3) Imperial Bedrooms
A sequel to Less Than Zero both in essence and philosophy. Maybe I preferred it to the original because I’m older myself now and I understand better the stakes of giving up on your youthful idealism or simply just deluding yourself into thinking you’re successful. Imperial Bedrooms is a lot more cynical than its predecessor, but it feels like it’s attuned to the era where it was written and that it accounts for how the world evolved in the twenty-five years in between.
Another detail I loved about this book is how dingy and labyrinthine Los Angeles is portrayed. Every building is either empty or populated by people who never meet each other. It’s luxurious for the sake of being luxurious. It’s not enjoyed by anybody. The architecture is pleasant to the eye, but oppressive to live in. I’m a sucker for atmospheric elements like this. Imperial Bedrooms divided opinions when it came out, but half of the critics are wrong.
2) Lunar Park
An awesomely weird Cheevesque novel about an alternate reality where Bret Easton Ellis married, had kids and tried to live a standard life in an affluent white picket fence neighborhood in Long Island. Not only is this proposition adorably weird, but Bret-the-character is being haunted by the metafictional legacy of Bret-the-author who’s still struggling with the passing of his father and the cultural shockwave of American Psycho.
Not only it’s enlightening to witness Ellis reflect on the relationship he entertains to his own work, but it’s oddly moving to see him struggle against his nature and trying to force himself into being someone he isn’t. That creates an emotional bond with the reader that is absent from almost all of his other novels. It was meant to be a tribute to Stephen King, but it ended up being a lot more than that. I think the shitty cover art greatly handicapped its success.
1) The Shards
In The Shards, Bret Easton Ellis does everything that was compelling in his other novels, except better. It has a crazy cynical output on affluent youth in 1981 Southern California, it has this outlandish and hyperviolent plot, both disposable and endearing characters and it’s fucking outlandishly funny and ironic at times. I had such a wicked good time reading this novel, you wouldn’t believe it.

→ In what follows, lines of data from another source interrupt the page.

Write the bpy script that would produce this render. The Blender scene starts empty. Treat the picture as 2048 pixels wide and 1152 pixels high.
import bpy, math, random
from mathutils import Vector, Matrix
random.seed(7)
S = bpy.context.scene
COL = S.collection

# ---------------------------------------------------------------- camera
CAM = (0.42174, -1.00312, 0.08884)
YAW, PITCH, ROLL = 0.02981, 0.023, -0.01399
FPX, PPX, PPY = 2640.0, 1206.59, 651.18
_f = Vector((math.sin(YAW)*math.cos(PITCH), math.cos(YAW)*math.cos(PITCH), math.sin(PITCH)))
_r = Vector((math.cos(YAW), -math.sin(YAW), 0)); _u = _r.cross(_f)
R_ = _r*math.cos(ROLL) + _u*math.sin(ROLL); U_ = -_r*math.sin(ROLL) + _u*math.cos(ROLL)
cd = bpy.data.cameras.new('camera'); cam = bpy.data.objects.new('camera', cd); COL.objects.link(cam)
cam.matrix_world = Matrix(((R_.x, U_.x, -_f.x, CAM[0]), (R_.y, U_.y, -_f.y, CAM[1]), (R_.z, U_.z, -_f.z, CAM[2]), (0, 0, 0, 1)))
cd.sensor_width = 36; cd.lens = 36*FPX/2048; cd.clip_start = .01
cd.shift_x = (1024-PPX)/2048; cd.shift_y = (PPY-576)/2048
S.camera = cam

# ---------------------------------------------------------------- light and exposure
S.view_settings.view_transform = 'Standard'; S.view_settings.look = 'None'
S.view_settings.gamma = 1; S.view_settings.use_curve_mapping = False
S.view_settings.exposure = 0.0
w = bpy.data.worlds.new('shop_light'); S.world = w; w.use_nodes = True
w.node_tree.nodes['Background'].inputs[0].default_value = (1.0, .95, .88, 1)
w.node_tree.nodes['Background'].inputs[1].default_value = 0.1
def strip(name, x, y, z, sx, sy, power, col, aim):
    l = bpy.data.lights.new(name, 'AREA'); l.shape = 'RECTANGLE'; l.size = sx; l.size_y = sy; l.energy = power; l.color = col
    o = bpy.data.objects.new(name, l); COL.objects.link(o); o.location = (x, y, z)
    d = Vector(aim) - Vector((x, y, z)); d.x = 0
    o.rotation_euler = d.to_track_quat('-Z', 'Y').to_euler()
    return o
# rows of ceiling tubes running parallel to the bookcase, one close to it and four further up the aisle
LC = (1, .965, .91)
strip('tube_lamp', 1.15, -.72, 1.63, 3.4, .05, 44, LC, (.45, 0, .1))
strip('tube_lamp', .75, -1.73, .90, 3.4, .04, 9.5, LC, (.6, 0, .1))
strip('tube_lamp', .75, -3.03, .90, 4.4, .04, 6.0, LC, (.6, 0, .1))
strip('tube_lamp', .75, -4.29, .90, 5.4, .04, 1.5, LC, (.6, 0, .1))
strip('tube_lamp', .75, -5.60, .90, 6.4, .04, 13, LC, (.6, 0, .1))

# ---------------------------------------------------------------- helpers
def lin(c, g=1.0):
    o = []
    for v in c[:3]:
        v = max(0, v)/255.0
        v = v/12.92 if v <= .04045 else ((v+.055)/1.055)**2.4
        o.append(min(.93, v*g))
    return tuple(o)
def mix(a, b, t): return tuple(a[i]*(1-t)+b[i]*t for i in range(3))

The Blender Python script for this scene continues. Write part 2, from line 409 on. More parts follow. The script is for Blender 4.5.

I know he is primarily loved for novels he’s written over thirty years ago, but Bret Easton Ellis is getting better with age. His reflexive output on the perception of his work (and his own self-perception) is riveting and he uses it to fuel is ever distorting nightmare about the eighties. He’s probably going to write more novels in the future (and I’ll be there for it), but were he to choose to retire, he would do it at the height of his abilities with The Shards.